What’s Actually Driving Purchase Decisions
The Trends That Matter Most in pet consumables connect directly to how owners think about their animals’ environment. Cat litter and small pet bedding look mundane from the outside but generate strong opinions from buyers.
Owners have tried multiple options, have clear preferences based on experience, and switch brands less often than new-customer acquisition numbers suggest.
Performance transparency has replaced vague claims as the baseline expectation. Owners want to know how long a litter actually controls odor, how absorbent a bedding material is before it needs changing, and whether the ingredients are safe for animals that dig, burrow, and ingest trace amounts of what they sleep in.
A product that can’t answer those questions clearly loses the sale before it starts.
What drives first purchase and repeat behavior in the litter category:
- Odor control documentation - vague “neutralizes odors” claims have lost credibility; buyers want hours of effectiveness or independent testing
- Dust levels - respiratory concerns for both cats and owners have made low-dust formulas a consistent purchase driver
- Clumping performance - ease of scooping affects how often an owner has to do it, which affects how they rate the product
- Scented vs. unscented - unscented has grown as owners become more aware of fragrance sensitivities in cats
The Subscription Dynamic
Subscription models have reshaped repeat purchase behavior in this category more than any other single mechanism. An owner who sets up auto-delivery on litter or bedding is significantly harder to lose than one who repurchases manually - and the category suits it well, since usage rates are predictable and running out is genuinely inconvenient.

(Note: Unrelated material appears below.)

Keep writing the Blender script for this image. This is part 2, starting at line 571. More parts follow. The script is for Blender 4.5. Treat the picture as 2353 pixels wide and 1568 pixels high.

The brands making subscriptions work aren’t just offering a discount for auto-ship. They’re building a reason to stay. Easy quantity adjustment, pause-without-canceling options, and communication that treats the subscription as an ongoing relationship rather than a transaction all affect churn in ways that price alone doesn’t.
The subscription model works particularly well for:
- Clumping natural litters - high-frequency repurchase, predictable consumption, low tolerance for running out
- Small animal paper bedding - used in volume, changed frequently, easy to forecast
- Multi-cat households - higher usage means more frequent orders and more sensitivity to stock availability
- Odor-control specialty litters - owners who’ve found one that works are reluctant to experiment
The Small Pet Bedding Market
Small pet bedding - for rabbits, guinea pigs, hamsters, and gerbils - is a smaller category than cat litter but has grown steadily as small animal ownership has increased. Buyers in this segment tend to be highly informed.
Absorbency and odor control matter here too, but the ingredient conversation is more intense. Owners know their pets spend most of their time in direct contact with bedding - burrowing and sleeping.
Cedar and pine shavings have lost ground to paper-based and hemp options as phenol risk awareness has grown in small animal communities.
What separates high-repeat brands in small pet bedding:
- Material safety documentation - pet safe materials is essential
- Expansion ratio - how far the compressed product goes matters to buyers calculating cost per cage change
- Dust levels - same concern as litter, amplified by burrowing behavior
- Packaging format - compressed bales and subscription-friendly sizes reduce friction at reorder
What’s Changing About How Owners Find Products
The way owners land on pet bedding and litter has changed. Problem and condition searches now drive more discovery than brand searches. “Best litter for cats with asthma” or “safe bedding for guinea pigs” pulls more engaged traffic than brand-name queries.
That matters for which brands get found. A product page that addresses the specific concern, explains the relevant materials, and gives the owner enough to feel confident makes the decision easier. Owners in this category aren’t browsing - they have a specific requirement and they’re looking for something that meets it.
Vet and exotic animal specialist recommendations carry significant weight in the small pet segment. An owner who bought a bedding brand on a vet tech’s suggestion rarely compares shops at reorder.
The owners spending the most in these categories treat their animal’s environment as seriously as their diet. The brands that hold that customer make the case on substance, not on packaging.